Book Review: The Ten Most Beautiful Experiments

The hook in this history of science book by George Johnson is that the author wants to step back from modern megascience with all its massive teams, corporate backing, and global collaboration. Specifically, he wants to can look back and appreciate the simpler times when one man could take an amazing idea and cobble together some experimental apparatus to test it in a simple, elegant experiment. The book looks at ten such situations, ranging from Galileo's experiments on the movement of bodies to Galvani's manipulation of electricity to Pavlov's exploration of animal psychology.
You may think that's a pretty good hook (nerd!), and if you're in the book store or at your computer reading the dust jacket, you'd think that the reader is in for a broad tour of the highlights of science over the last few hundred years. I was particularly intrigued by the fact that if this wasn't a sampling from ALL of science, it was close --not just physics or chemistry or psychology, but a more encompassing approach.

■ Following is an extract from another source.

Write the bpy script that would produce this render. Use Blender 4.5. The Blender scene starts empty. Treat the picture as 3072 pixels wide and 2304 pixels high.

And it does turn out to be mostly all that. My main problem is that Johnson's writing style makes the book read more like a text book than a popular science book, which is what I was hoping for (and, to be honest, sold by the dust jacket). It's a little too dry, a little too much to the point, and a little TOO focused on the experiments themselves. Johnson specifically addresses the latter in his introductory chapter, noting that he could have chosen to say more about the people doing the experiments or the politics and society surrounding them, he consciously decided to keep the experiments in the spotlight. I can see that point of view and that goal, but let's face the unfortunate truth: you can only read so much about an experimental procedure and laboratory aparatus before your eyes start to glaze over. The book just needed a little something more, be it some more context or maybe just a little more entertaining style.